-- BEGIN Provided data --

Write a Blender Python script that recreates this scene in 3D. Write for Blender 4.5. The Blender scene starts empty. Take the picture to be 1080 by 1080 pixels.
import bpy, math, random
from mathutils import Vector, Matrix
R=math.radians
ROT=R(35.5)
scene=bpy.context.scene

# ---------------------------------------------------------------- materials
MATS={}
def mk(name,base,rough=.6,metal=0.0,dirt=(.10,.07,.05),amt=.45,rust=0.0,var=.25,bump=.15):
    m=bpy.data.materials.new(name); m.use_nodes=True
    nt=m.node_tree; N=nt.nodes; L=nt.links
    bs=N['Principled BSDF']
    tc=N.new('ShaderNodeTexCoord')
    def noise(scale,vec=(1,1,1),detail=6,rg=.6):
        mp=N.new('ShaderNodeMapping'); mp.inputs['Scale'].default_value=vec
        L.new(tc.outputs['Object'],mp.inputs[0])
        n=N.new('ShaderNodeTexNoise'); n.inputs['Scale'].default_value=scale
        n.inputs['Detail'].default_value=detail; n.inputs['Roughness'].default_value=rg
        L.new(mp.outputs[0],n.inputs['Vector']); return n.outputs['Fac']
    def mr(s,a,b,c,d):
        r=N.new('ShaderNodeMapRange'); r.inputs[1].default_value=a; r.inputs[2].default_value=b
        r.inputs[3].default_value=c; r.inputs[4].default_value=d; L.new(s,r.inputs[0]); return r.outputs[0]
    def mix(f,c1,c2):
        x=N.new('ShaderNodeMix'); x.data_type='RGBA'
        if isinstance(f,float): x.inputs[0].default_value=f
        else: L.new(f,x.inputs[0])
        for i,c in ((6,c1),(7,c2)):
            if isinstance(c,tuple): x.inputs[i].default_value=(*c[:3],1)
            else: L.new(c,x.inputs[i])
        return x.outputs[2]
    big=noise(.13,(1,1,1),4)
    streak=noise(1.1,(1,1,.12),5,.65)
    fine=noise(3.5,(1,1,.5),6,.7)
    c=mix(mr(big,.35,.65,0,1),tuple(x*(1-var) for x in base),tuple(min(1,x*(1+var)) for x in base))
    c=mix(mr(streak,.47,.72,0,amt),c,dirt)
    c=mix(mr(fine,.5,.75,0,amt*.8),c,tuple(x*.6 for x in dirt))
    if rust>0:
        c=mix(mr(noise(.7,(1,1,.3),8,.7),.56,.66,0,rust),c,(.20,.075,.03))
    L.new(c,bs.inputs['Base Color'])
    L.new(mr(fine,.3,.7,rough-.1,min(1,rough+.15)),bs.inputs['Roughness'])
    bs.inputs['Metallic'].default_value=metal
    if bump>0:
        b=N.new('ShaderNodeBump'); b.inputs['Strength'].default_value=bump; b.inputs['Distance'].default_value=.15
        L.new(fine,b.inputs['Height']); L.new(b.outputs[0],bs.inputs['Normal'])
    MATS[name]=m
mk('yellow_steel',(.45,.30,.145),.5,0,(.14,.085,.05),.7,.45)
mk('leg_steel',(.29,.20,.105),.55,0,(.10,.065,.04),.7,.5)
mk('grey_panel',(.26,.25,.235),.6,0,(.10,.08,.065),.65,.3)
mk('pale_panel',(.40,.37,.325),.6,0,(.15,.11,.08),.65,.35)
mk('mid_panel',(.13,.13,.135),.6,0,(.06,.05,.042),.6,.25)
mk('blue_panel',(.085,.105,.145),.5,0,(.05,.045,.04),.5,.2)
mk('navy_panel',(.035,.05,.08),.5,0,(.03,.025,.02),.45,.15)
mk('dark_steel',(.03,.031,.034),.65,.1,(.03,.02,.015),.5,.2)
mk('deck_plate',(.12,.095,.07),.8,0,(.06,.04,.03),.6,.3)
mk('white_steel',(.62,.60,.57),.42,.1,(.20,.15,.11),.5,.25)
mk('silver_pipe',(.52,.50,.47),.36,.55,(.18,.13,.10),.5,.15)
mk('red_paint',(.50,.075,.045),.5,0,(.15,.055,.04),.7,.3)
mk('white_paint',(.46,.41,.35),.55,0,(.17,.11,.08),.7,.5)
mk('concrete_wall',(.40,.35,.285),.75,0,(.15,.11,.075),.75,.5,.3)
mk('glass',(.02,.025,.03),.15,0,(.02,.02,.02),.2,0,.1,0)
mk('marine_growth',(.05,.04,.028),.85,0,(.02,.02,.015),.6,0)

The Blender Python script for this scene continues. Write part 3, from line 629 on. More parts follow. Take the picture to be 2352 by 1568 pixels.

-- END Provided data --

Goal → Everything from the first line above up to and including the line that contains "scene=bpy.context.scene" should be printed exactly; please print only that.

Answer to this exercise →
Write a Blender Python script that recreates this scene in 3D. Write for Blender 4.5. The Blender scene starts empty. Take the picture to be 1080 by 1080 pixels.
import bpy, math, random
from mathutils import Vector, Matrix
R=math.radians
ROT=R(35.5)
scene=bpy.context.scene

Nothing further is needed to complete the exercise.